Given the set of integers modulo $n$, can all functions from this set to itself be expressed as polynomials?

Suppose you have a composite $n=ab$, with $a,b>1$. Any function that satisfies $f(0)=0, f(a)=1$ can not be a polynomial otherwise we would have $$0=b\left(f(a)-f(0)\right)=b$$ in $\mathbb Z/n\mathbb Z$, which is a contradiction. However this is not a problem for $n$ prime, where you can use Lagrange interpolation to represent any function as a polynomial.

The 1995 paper On polynomial functions from $\mathbb{Z}_n$ to $\mathbb{Z}_m$ in Discrete Mathematics, Vol. 137, proves the following strongly related result:

Theorem: Every function $f:\mathbb{Z}_n \rightarrow \mathbb{Z}_m$ is a polynomial function if and only if $n$ is not greater than the least prime factor of $m.$

To see the necessity, note that if $p|m$ then the representing polynomial $F \in \mathbb{Z}[x]$ for the function $f$ will satisfy $F(0)\equiv F(p) \pmod p$ so those values cannot be chosen independently.
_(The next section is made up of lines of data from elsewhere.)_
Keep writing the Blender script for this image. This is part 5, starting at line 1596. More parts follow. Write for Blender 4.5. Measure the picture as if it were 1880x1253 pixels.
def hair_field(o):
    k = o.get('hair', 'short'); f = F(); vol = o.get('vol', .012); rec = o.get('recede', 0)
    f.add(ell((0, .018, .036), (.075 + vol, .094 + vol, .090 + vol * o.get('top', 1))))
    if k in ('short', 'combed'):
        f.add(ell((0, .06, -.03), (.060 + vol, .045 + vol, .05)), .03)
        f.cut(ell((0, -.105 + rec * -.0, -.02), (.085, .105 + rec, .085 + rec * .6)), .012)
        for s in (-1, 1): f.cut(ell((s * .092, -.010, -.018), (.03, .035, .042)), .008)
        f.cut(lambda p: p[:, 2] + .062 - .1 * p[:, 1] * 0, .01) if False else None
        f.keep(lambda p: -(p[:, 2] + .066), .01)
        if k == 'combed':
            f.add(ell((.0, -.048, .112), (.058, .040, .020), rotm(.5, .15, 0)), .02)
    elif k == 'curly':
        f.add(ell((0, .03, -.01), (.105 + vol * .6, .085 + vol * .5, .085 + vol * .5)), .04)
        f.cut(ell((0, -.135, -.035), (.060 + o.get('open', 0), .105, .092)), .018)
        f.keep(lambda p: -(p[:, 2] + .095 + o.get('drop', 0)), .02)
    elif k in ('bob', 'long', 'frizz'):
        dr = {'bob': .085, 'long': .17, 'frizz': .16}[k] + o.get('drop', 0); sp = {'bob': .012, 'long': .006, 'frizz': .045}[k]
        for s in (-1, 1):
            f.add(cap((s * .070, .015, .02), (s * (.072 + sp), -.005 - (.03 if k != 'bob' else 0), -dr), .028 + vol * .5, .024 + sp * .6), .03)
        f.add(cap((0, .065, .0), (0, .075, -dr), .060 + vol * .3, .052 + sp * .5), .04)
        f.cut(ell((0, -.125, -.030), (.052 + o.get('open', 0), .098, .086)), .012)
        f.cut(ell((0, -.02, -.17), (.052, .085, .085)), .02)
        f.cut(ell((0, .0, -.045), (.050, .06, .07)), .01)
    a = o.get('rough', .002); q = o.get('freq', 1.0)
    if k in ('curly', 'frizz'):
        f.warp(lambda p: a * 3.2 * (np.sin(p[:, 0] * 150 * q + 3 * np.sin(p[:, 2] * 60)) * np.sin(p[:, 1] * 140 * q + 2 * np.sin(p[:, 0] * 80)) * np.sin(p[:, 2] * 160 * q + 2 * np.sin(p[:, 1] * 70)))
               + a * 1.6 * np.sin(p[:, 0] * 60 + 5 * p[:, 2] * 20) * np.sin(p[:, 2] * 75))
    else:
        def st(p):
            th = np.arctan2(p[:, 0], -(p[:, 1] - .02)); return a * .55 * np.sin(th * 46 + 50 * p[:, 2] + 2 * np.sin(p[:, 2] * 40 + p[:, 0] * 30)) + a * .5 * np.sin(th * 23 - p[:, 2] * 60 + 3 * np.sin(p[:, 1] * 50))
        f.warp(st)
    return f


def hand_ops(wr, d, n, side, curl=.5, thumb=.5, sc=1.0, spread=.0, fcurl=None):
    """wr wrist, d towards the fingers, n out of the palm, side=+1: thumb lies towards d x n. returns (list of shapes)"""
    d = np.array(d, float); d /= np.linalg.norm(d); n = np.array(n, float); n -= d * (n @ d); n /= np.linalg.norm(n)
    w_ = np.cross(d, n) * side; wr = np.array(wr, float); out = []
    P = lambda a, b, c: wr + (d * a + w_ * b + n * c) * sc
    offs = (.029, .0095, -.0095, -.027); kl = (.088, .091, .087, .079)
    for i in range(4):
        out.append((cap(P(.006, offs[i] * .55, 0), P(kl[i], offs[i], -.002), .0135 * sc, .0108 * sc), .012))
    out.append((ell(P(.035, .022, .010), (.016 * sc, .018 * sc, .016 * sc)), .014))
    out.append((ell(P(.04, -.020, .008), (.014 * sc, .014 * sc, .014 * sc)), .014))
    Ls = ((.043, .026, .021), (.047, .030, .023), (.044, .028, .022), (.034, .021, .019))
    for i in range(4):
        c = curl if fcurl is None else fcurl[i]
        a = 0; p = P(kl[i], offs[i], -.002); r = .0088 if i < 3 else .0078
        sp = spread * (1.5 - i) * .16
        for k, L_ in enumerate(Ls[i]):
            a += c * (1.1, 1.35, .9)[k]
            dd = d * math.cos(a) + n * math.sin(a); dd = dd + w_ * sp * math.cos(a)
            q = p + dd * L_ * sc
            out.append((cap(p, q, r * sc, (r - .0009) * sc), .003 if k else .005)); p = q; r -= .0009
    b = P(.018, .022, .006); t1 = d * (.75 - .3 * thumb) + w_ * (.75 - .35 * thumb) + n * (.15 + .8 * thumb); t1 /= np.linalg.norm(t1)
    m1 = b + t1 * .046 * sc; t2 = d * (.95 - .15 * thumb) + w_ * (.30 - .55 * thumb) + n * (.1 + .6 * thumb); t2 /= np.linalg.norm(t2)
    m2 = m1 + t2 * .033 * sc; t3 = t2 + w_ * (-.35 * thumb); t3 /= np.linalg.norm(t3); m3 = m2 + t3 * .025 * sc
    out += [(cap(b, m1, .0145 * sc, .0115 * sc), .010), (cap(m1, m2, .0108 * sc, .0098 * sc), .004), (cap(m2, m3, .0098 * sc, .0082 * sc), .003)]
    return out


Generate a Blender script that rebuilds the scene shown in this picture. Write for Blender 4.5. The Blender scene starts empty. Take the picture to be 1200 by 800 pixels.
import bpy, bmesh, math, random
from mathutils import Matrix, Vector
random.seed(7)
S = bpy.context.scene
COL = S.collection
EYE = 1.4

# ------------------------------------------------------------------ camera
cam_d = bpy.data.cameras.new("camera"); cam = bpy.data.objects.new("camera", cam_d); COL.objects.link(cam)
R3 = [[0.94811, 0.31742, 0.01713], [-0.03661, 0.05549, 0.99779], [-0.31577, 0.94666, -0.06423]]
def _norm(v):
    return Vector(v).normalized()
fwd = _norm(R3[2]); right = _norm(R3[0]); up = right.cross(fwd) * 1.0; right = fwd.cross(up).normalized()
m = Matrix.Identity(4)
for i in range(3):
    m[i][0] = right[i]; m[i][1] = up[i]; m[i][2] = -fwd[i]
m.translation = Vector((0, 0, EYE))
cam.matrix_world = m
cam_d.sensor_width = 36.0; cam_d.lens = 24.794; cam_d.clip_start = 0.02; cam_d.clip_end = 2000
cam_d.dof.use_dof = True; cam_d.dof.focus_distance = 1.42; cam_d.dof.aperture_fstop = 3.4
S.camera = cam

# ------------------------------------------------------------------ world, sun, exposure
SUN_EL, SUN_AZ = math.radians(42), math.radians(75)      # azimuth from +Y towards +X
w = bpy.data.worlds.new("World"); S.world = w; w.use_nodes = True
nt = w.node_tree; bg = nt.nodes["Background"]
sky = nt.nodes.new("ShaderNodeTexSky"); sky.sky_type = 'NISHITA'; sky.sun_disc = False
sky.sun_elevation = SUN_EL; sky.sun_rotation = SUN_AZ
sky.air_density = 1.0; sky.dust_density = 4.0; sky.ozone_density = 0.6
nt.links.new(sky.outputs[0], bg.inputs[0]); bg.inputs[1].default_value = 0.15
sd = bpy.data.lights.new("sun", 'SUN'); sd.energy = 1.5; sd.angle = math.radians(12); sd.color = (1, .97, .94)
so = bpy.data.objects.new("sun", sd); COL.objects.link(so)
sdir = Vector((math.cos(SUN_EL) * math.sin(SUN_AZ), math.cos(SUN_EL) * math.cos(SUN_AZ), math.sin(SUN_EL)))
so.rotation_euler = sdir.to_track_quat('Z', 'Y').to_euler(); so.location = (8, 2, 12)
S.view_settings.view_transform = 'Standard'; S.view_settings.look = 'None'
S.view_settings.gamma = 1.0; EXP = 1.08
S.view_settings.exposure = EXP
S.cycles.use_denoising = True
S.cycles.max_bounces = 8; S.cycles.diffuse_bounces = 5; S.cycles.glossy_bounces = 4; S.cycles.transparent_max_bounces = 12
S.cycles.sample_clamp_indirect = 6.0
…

For the sufficiency, since $n$ is not greater than the least prime factor of $m$ one has $(i-1,j)=1,$ for any $i\neq j$ and $i,j\in \{0,1,\ldots,n-1\}.$ Thus $i-j$ is a unit in $\mathbb{Z}_m.$ Let $(i-j)^{-1} \in \mathbb{Z}_m$ be denoted by $c_{ij}.$

If $f:\mathbb{Z}_n \rightarrow \mathbb{Z}_m$ is given by $f(i)=b_i,$ for $i=0,1,\ldots,n-1$ the following expression $$ F(x)=\sum_{i=0}^{n-1}b_i \prod_{\stackrel{j=0}{j\neq i}}^{n-1} c_{ij}(x-j) $$ will represent the function $f.$

If $F:\Bbb Z/n\Bbb Z\to \Bbb Z/n\Bbb Z$ is given by a polynomial then for each $m \mid n$, $F(a)\equiv F(a+m)\bmod m$. Not all functions satisfy this condition.

If $n$ is squarefree and $F$ satisfies this condition then it is given by a polynomial: let $n=\prod_j p_j$, $c_j \frac{n}{p_j} \equiv 1\bmod p_j$, we'll have $$F(x) =\sum_j c_j \frac{n}{p_j^{e_j}} \sum_{a=0}^{p_j-1} F(a)(1-(x-a)^{p_j-1}).$$

I don't know if there is a simple congruence condition ensuring that $F$ is given by a polynomial when $n$ is not squarefree.